En los centros de formación ocupacional, a los que acuden muchos desempleados para recibir orientación o participar en cursos que les asistan en la búsqueda de un empleo, se respira un poco más de optimismo. La gente está más dispuesta a hablar y el futuro no aparece tan oscuro. Puede que compartir el desengaño y el día a día con un grupo de iguales contribuya a ver las cosas de otra manera. También puede ayudar la sensación de que adquieren conocimientos que les serán útiles.

En el caso de los mayores y las personas que llevan mucho tiempo peregrinando a las oficinas de empleo, la desesperanza es mucho más palpable. “¿Qué voy a encontrar? Con mi edad y con tanta gente para cada puesto…” se lamenta un hombre de 56 años que no se ve con fuerzas ni para quejarse. “Por mucho que protestemos no va a cambiar nada… A los que mandan les da igual”. Las predicciones y los anuncios de que la crisis se acabará pronto ya no cuelan.

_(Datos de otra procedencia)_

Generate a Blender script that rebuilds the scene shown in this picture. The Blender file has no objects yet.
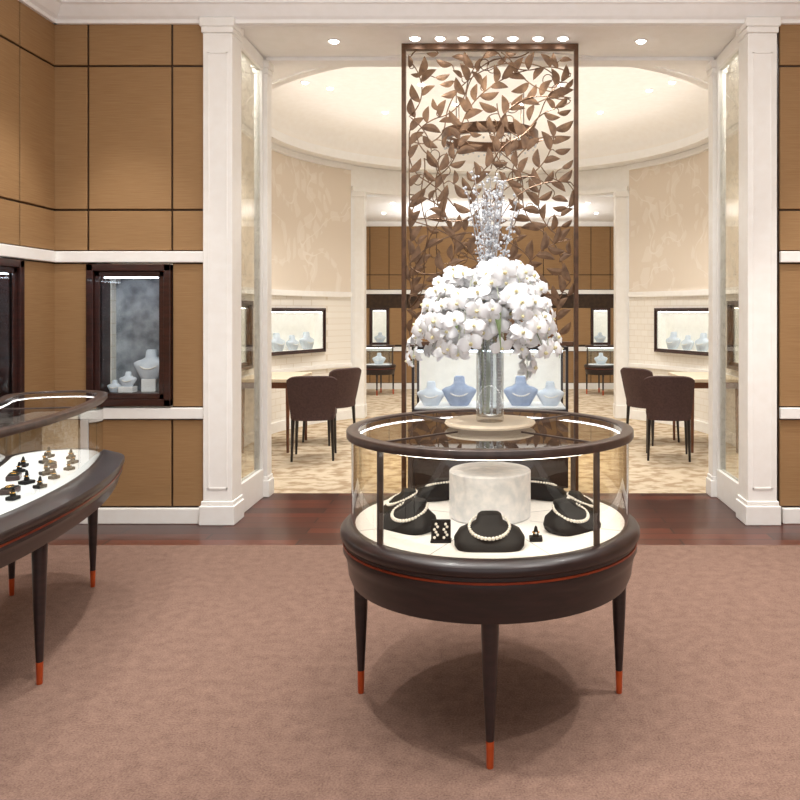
import bpy, bmesh, math, random
from mathutils import Vector, Matrix, Quaternion
random.seed(7)
S = bpy.context.scene
S.view_settings.view_transform = 'Standard'
pi = math.pi

# ------------------------------------------------------------------ materials
def lin(c):
    return tuple(((v/255)/12.92 if v/255 <= .04045 else ((v/255+.055)/1.055)**2.4) for v in c)+(1,)

def base(name, rgb, rough=.5, metal=0, coat=0, spec=.5):
    m = bpy.data.materials.new(name); m.use_nodes = True
    b = m.node_tree.nodes['Principled BSDF']
    b.inputs['Base Color'].default_value = lin(rgb)
    b.inputs['Roughness'].default_value = rough
    b.inputs['Metallic'].default_value = metal
    b.inputs['Coat Weight'].default_value = coat
    b.inputs['Specular IOR Level'].default_value = spec
    return m, m.node_tree, b

def coords(nt, scale=(1,1,1)):
    tc = nt.nodes.new('ShaderNodeTexCoord'); mp = nt.nodes.new('ShaderNodeMapping')
    mp.inputs['Scale'].default_value = scale
    nt.links.new(tc.outputs['Object'], mp.inputs['Vector'])
    return mp.outputs['Vector']

def mth(nt, op, x, y=None, clamp=False):
    q = nt.nodes.new('ShaderNodeMath'); q.operation = op; q.use_clamp = clamp
    for i, k in enumerate((x, y)):
        if k is None: continue
        if isinstance(k, (int, float)): q.inputs[i].default_value = k
        else: nt.links.new(k, q.inputs[i])
    return q.outputs[0]

def noisy(name, a, b2, scale=(5,5,5), rough=.5, metal=0, coat=0, nscale=3, detail=5, bump=0, lo=.35, hi=.65, spec=.5):
    m, nt, b = base(name, a, rough, metal, coat, spec)
    v = coords(nt, scale)
    n = nt.nodes.new('ShaderNodeTexNoise'); n.inputs['Scale'].default_value = nscale; n.inputs['Detail'].default_value = detail
    nt.links.new(v, n.inputs['Vector'])
    r = nt.nodes.new('ShaderNodeValToRGB')
    r.color_ramp.elements[0].color = lin(a); r.color_ramp.elements[1].color = lin(b2)
    r.color_ramp.elements[0].position = lo; r.color_ramp.elements[1].position = hi
    nt.links.new(n.outputs['Fac'], r.inputs['Fac']); nt.links.new(r.outputs['Color'], b.inputs['Base Color'])
    if bump:
        bp = nt.nodes.new('ShaderNodeBump'); bp.inputs['Strength'].default_value = bump; bp.inputs['Distance'].default_value = .01
        nt.links.new(n.outputs['Fac'], bp.inputs['Height']); nt.links.new(bp.outputs['Normal'], b.inputs['Normal'])
    return m

def emit(name, rgb, s):
    m = bpy.data.materials.new(name); m.use_nodes = True; nt = m.node_tree
    nt.nodes.clear(); e = nt.nodes.new('ShaderNodeEmission'); o = nt.nodes.new('ShaderNodeOutputMaterial')
    e.inputs[0].default_value = lin(rgb); e.inputs[1].default_value = s
    nt.links.new(e.outputs[0], o.inputs[0]); return m

def thin_glass(name, tint=(250,252,252), edge=.7, base_refl=.04, pattern=None):
    m = bpy.data.materials.new(name); m.use_nodes = True; nt = m.node_tree; nt.nodes.clear()
    o = nt.nodes.new('ShaderNodeOutputMaterial'); mx = nt.nodes.new('ShaderNodeMixShader')
    t = nt.nodes.new('ShaderNodeBsdfTransparent'); g = nt.nodes.new('ShaderNodeBsdfGlossy')
    t.inputs[0].default_value = lin(tint); g.inputs['Roughness'].default_value = .02
    lw = nt.nodes.new('ShaderNodeLayerWeight'); lw.inputs[0].default_value = .5
    f = mth(nt, 'ADD', mth(nt, 'MULTIPLY', mth(nt, 'POWER', lw.outputs['Facing'], 4.0), edge), base_refl)
    nt.links.new(f, mx.inputs[0])
    nt.links.new(t.outputs[0], mx.inputs[1]); nt.links.new(g.outputs[0], mx.inputs[2])
    if pattern:
        d = nt.nodes.new('ShaderNodeBsdfDiffuse'); d.inputs[0].default_value = lin(pattern)
        v = coords(nt); n = nt.nodes.new('ShaderNodeTexNoise'); n.inputs['Scale'].default_value = 6; n.inputs['Detail'].default_value = 2
        nt.links.new(v, n.inputs['Vector'])
        k = mth(nt, 'SUBTRACT', 1.0, mth(nt, 'MULTIPLY', mth(nt, 'ABSOLUTE', mth(nt, 'SUBTRACT', n.outputs['Fac'], .5)), 30.0), True)
        k = mth(nt, 'ADD', mth(nt, 'MULTIPLY', k, .12), .005)
        m2 = nt.nodes.new('ShaderNodeMixShader'); nt.links.new(k, m2.inputs[0]); nt.links.new(mx.outputs[0], m2.inputs[1]); nt.links.new(d.outputs[0], m2.inputs[2])
        nt.links.new(m2.outputs[0], o.inputs[0])
    else: nt.links.new(mx.outputs[0], o.inputs[0])
    return m

def wallpaper(name, a, b2):
    m, nt, b = base(name, a, .7)
    v = coords(nt)
    n = nt.nodes.new('ShaderNodeTexNoise'); n.inputs['Scale'].default_value = 1.7; n.inputs['Detail'].default_value = 1.2
    nt.links.new(v, n.inputs['Vector'])
    ab = mth(nt, 'ABSOLUTE', mth(nt, 'SUBTRACT', n.outputs['Fac'], .5))
    line = mth(nt, 'LESS_THAN', ab, .005)
    vo = nt.nodes.new('ShaderNodeTexVoronoi'); vo.inputs['Scale'].default_value = 7; nt.links.new(coords(nt, (1,1,.5)), vo.inputs['Vector'])
    vo.feature = 'DISTANCE_TO_EDGE'
    leaf = mth(nt, 'GREATER_THAN', vo.outputs['Distance'], .12)
    near = mth(nt, 'LESS_THAN', ab, .06)
    fac = mth(nt, 'MULTIPLY', mth(nt, 'MAXIMUM', line, mth(nt, 'MULTIPLY', leaf, mth(nt, 'MULTIPLY', near, .6))), .65)
    mx = nt.nodes.new('ShaderNodeMixRGB'); mx.inputs[1].default_value = lin(a); mx.inputs[2].default_value = lin(b2)
    nt.links.new(fac, mx.inputs[0]); nt.links.new(mx.outputs[0], b.inputs['Base Color'])
    return m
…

A veces, cuando la luz roja de la cámara se apaga, el relato de las preocupaciones personales deja paso a un torrente de angustia. Hay alguna lágrima, voces que se quiebran y también, historias que vuelven a contarse, esta vez sin maquillaje. Ante una oficina del Servicio Andaluz de Empleo, en Sevilla, un hombre explica el golpe que le ha supuesto verse casi incapaz de pagar unas sandalias para que su hijo pueda soportar el asfixiante calor. La resignación cala hondo. Preguntándose cómo va a cubrir el agujero que ha dejado la compra de las sandalias, el hombre sentencia: “Yo, es que no sirvo para robar”.